In 2019, Chinese state media People’s Daily explicitly stated that “The synergistic innovation of military and civilian science and technology must draw on integration. To significantly enhance the country’s innovative power, we must break the military-civilian division and realize a deep integration between them.”

Keith Krach, a Silicon Valley veteran and former undersecretary of state for Economic Growth, Energy, & Environment, says the Biden administration should continue to crack down on Chinese companies such as Xiaomi and unite global strategic partners against these Chinese companies on cybersecurity issues.

“General Secretary Xi uses military-backed companies like Baidu, Tencent, Alibaba, and Xiaomi to grow the CCP’s influence while dangerously abandoning global technology trust standards,” Krach told The Epoch Times.

In addition, Xiaomi’s development is also leveraged to complement the CCP’s global expansion strategy through the BRI.

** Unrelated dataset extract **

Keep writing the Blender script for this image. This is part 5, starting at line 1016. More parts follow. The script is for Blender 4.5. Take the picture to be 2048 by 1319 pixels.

Back in 2018, Lei Jun, founder and CEO of Xiaomi, told Chinese and foreign journalists at the CCP’s State Council Information Office that Xiaomi hopes to rapidly expand its overseas business through the BRI.

As a delegate to the CCP’s rubber-stamp legislature, Lei proposed the development of satellite internet and commercial space industries at meetings in 2019 and 2020, respectively. Both are key development industries controlled by the communist regime.